Is buying a flat really the peak of an actor’s career? Of course not. He’ll just sit in his flat getting drunk

But is buying a flat really the peak of an actor’s career? Of course not. He’ll just sit in his flat getting drunk. The peak of an actor’s career is having constant work, 24/7. The more work he has, the more he collapses from exhaustion, the happier he is.

I have young actors acting in a production for me at the moment. Three of them arrive at the theatre. The guys spent the night driving taxis, and the young woman worked in a bar. And that’s the backdrop to their lives, that which they have to surmount. I see their tiredness, their frustration building up.

What can you expect from someone who has been doing airport runs all night – from Sheremetyevo to Domodedovo; from Domodedovo to Sheremetyevo? I sense his exhaustion; I get irritated with the actor, and he with me. Partner with partner. There are so many kinds of irritability — you could write a book about them. You know those field guides to plants? You could write a field guide to types of irritability and frustration.

This frustration will gradually build up and grow into something bigger.
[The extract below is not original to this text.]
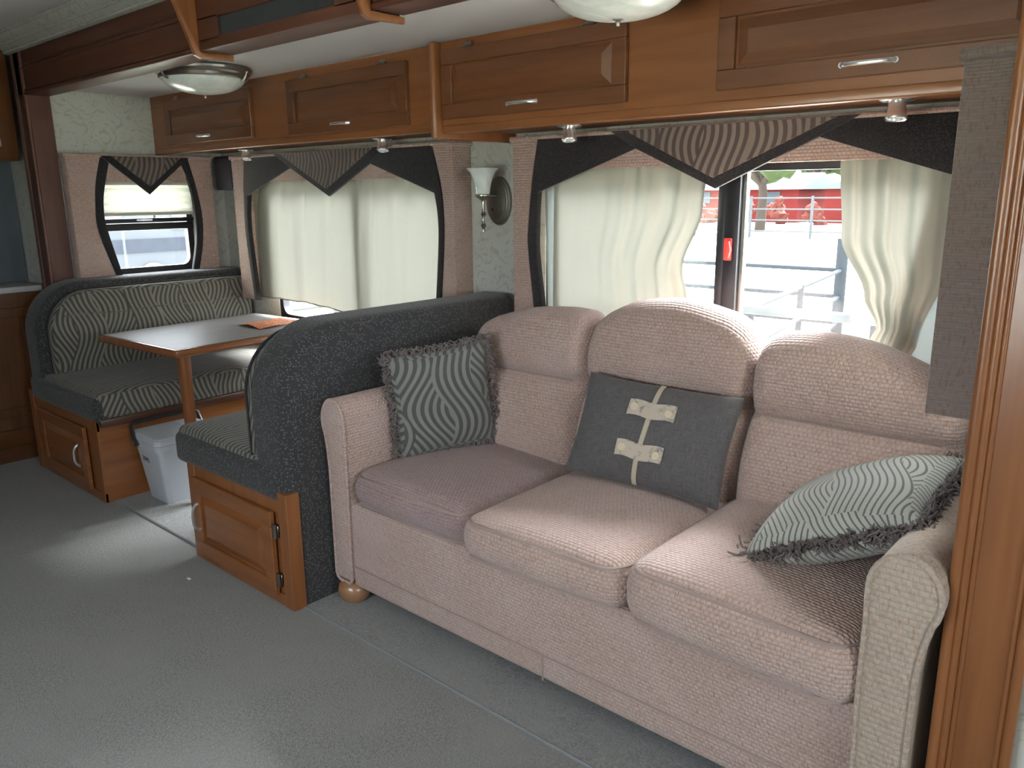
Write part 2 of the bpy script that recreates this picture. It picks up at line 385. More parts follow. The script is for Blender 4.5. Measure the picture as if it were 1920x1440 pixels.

And the government has a big part to play in all this.

Our current government provokes this irritability. OK, so they’re afraid of a possible “colour revolution” or some other kind of bullshit that people talk about. But instead of backing down, creating a welfare state, they’ll provoke another 6 May, another Bolotnaya Square protest.

So fine, we’ll have more 6 Mays, 16 Mays, 36 Mays! We’ll have a new 1968. But we’re not talking about Osborne’s angry young men of 1956; they won’t just be angry, but furious. Do you get the difference?